-- Begin EXERCISE MATERIALS --

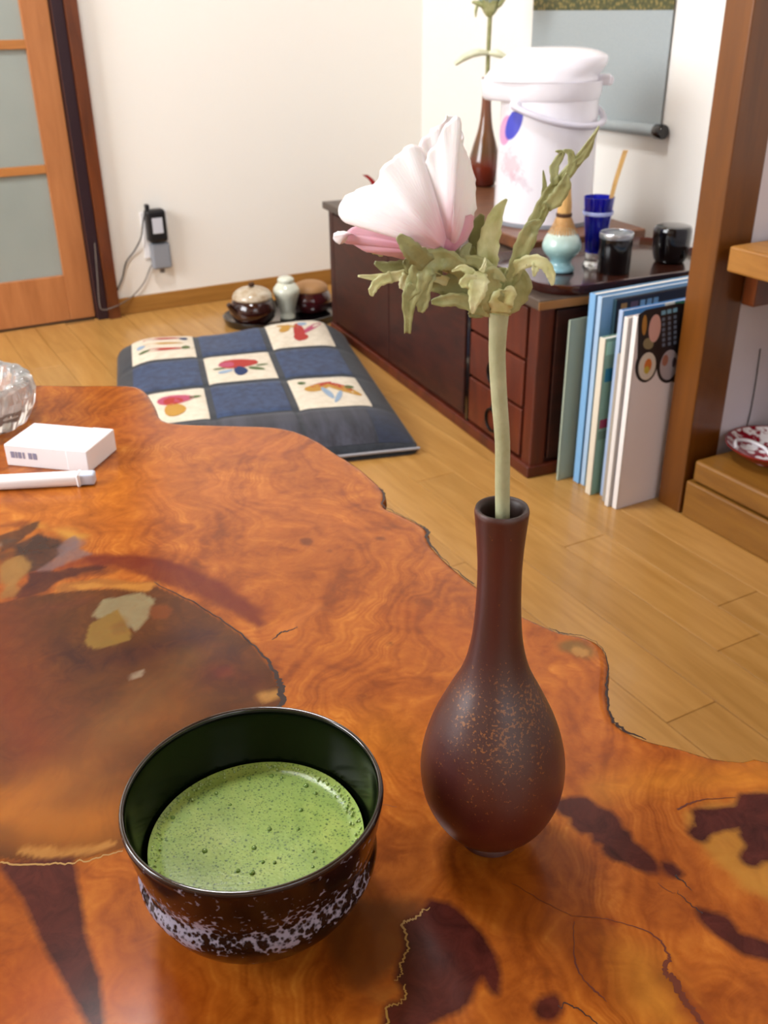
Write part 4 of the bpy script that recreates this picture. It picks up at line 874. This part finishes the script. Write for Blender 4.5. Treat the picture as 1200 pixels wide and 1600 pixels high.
lathe('stand_body', smooth_prof([(.018, 0), (.0235, .001), (.0240, .006), (.0185, .014), (.0195, .021), (.030, .033), (.0335, .044), (.029, .058), (.0215, .068), (.0185, .0705), (.016, .0695), (.016, .06)], 4), mt['celadon'], ws, 48)
wk = empty('bamboo_whisk', (1.078, 1.318, tb+.0635), 0, 'bamboo tea whisk standing upside down on the celadon stand', 'whisk')
lathe('handle', smooth_prof([(.0118, .030), (.0118, .045), (.0100, .062), (.0078, .078), (.0060, .084), (.0001, .085)], 3), mt['bamboo'], wk, 28)
lathe('binding_thread', [(.0122, .0275), (.0134, .029), (.0134, .033), (.0122, .0345)], mt['thread'], wk, 28)
tb_ = bmesh.new()
for i in range(56):
    a = 2*pi*i/56; q = .5+.5*(i % 2)
    pr = [(.0125, .028), (.0185*(.85+.15*q), .015), (.0255*(.86+.14*q), .002), (.0235*(.9+.1*q), -.003)]
    for (r1, z1), (r2, z2) in zip(pr[:-1], pr[1:]):
        w_ = .0009; c1, s1 = cos(a), sin(a)
        v = [tb_.verts.new((r*c1-s*w_*s1, r*s1+s*w_*c1, z)) for r, z, s in ((r1, z1, -1), (r1, z1, 1), (r2, z2, 1), (r2, z2, -1))]; tb_.faces.new(v)
o = bmobj('tines', tb_, mt['bamboo_l'], wk, False); tag(o, kind='stuff')
gl = put('blue_glass', 1.152, 1.318, 'cobalt blue tumbler with clear foot on the tray, behind the black canister', 'glass')
lathe('tumbler', smooth_prof([(.0165, .024), (.0195, .05), (.0225, .08), (.0262, .117)], 3)+[np.array(q) for q in ((.0250, .1175), (.0238, .110), (.0212, .08), (.0180, .05), (.015, .029), (.0001, .028))], mt['cobalt'], gl, 40, cap=False)
lathe('foot', smooth_prof([(.0001, 0), (.0185, 0), (.0185, .004), (.0155, .012), (.0165, .024), (.0001, .024)], 2), mt['clear'], gl, 40, cap=False)
lathe('etched_band', [(.0252, .088), (.0256, .0895), (.0262, .0935), (.0257, .0945)], M('pale_etch', 'a9b6e8', .5), gl, 40, cap=False)
sp_ = empty('tea_scoop', (1.152, 1.318, tb+.030), facing((1.15, 1.32)), 'slim bamboo tea scoop leaning in the blue glass', 'scoop')
def sweep(name, pts, w, th, m, par):
    V, Fc = [], []; P = smooth_prof(pts, 6)
    for i, p in enumerate(P):
        ww = w*(1+.35*(i/len(P))); V += [(p[0]-ww, p[1]-th, p[2]), (p[0]+ww, p[1]-th, p[2]), (p[0]+ww, p[1]+th, p[2]), (p[0]-ww, p[1]+th, p[2])]
    for i in range(len(P)-1):
        for j in range(4): a = i*4+j; b = i*4+(j+1) % 4; Fc.append((a, b, b+4, a+4))
    Fc += [(0, 1, 2, 3), tuple(range(len(V)-4, len(V)))]; return mesh(name, V, Fc, m, par)
sweep('scoop_blade', [(.004, .0, 0), (.016, .001, .06), (.024, .002, .11), (.0345, .003, .157), (.0365, .0, .162)], .0032, .0012, mt['bamboo'], sp_)
cn = put('black_canister', 1.152, 1.266, 'black cylindrical tea canister with silver lid, in front of the blue glass', 'canister')
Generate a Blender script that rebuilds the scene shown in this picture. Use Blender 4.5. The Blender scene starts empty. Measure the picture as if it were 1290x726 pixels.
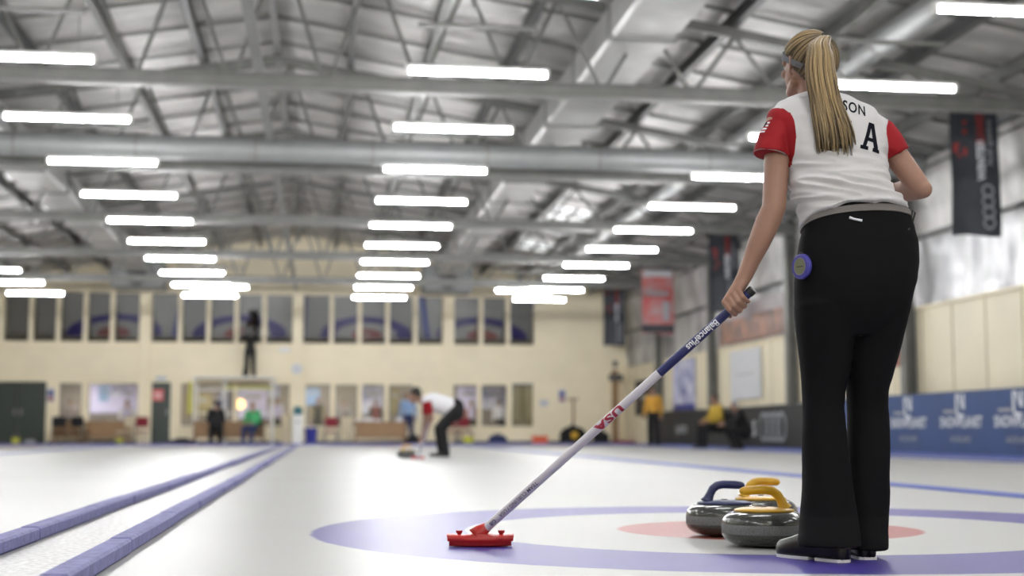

-- End EXERCISE MATERIALS --

→ TASK PROMPT
Repeat each record exactly, with the pictures left out.

→ ANSWER IN FULL
Write part 4 of the bpy script that recreates this picture. It picks up at line 874. This part finishes the script. Write for Blender 4.5. Treat the picture as 1200 pixels wide and 1600 pixels high.
lathe('stand_body', smooth_prof([(.018, 0), (.0235, .001), (.0240, .006), (.0185, .014), (.0195, .021), (.030, .033), (.0335, .044), (.029, .058), (.0215, .068), (.0185, .0705), (.016, .0695), (.016, .06)], 4), mt['celadon'], ws, 48)
wk = empty('bamboo_whisk', (1.078, 1.318, tb+.0635), 0, 'bamboo tea whisk standing upside down on the celadon stand', 'whisk')
lathe('handle', smooth_prof([(.0118, .030), (.0118, .045), (.0100, .062), (.0078, .078), (.0060, .084), (.0001, .085)], 3), mt['bamboo'], wk, 28)
lathe('binding_thread', [(.0122, .0275), (.0134, .029), (.0134, .033), (.0122, .0345)], mt['thread'], wk, 28)
tb_ = bmesh.new()
for i in range(56):
    a = 2*pi*i/56; q = .5+.5*(i % 2)
    pr = [(.0125, .028), (.0185*(.85+.15*q), .015), (.0255*(.86+.14*q), .002), (.0235*(.9+.1*q), -.003)]
    for (r1, z1), (r2, z2) in zip(pr[:-1], pr[1:]):
        w_ = .0009; c1, s1 = cos(a), sin(a)
        v = [tb_.verts.new((r*c1-s*w_*s1, r*s1+s*w_*c1, z)) for r, z, s in ((r1, z1, -1), (r1, z1, 1), (r2, z2, 1), (r2, z2, -1))]; tb_.faces.new(v)
o = bmobj('tines', tb_, mt['bamboo_l'], wk, False); tag(o, kind='stuff')
gl = put('blue_glass', 1.152, 1.318, 'cobalt blue tumbler with clear foot on the tray, behind the black canister', 'glass')
lathe('tumbler', smooth_prof([(.0165, .024), (.0195, .05), (.0225, .08), (.0262, .117)], 3)+[np.array(q) for q in ((.0250, .1175), (.0238, .110), (.0212, .08), (.0180, .05), (.015, .029), (.0001, .028))], mt['cobalt'], gl, 40, cap=False)
lathe('foot', smooth_prof([(.0001, 0), (.0185, 0), (.0185, .004), (.0155, .012), (.0165, .024), (.0001, .024)], 2), mt['clear'], gl, 40, cap=False)
lathe('etched_band', [(.0252, .088), (.0256, .0895), (.0262, .0935), (.0257, .0945)], M('pale_etch', 'a9b6e8', .5), gl, 40, cap=False)
sp_ = empty('tea_scoop', (1.152, 1.318, tb+.030), facing((1.15, 1.32)), 'slim bamboo tea scoop leaning in the blue glass', 'scoop')
def sweep(name, pts, w, th, m, par):
    V, Fc = [], []; P = smooth_prof(pts, 6)
    for i, p in enumerate(P):
        ww = w*(1+.35*(i/len(P))); V += [(p[0]-ww, p[1]-th, p[2]), (p[0]+ww, p[1]-th, p[2]), (p[0]+ww, p[1]+th, p[2]), (p[0]-ww, p[1]+th, p[2])]
    for i in range(len(P)-1):
        for j in range(4): a = i*4+j; b = i*4+(j+1) % 4; Fc.append((a, b, b+4, a+4))
    Fc += [(0, 1, 2, 3), tuple(range(len(V)-4, len(V)))]; return mesh(name, V, Fc, m, par)
sweep('scoop_blade', [(.004, .0, 0), (.016, .001, .06), (.024, .002, .11), (.0345, .003, .157), (.0365, .0, .162)], .0032, .0012, mt['bamboo'], sp_)
cn = put('black_canister', 1.152, 1.266, 'black cylindrical tea canister with silver lid, in front of the blue glass', 'canister')
Generate a Blender script that rebuilds the scene shown in this picture. Use Blender 4.5. The Blender scene starts empty. Measure the picture as if it were 1290x726 pixels.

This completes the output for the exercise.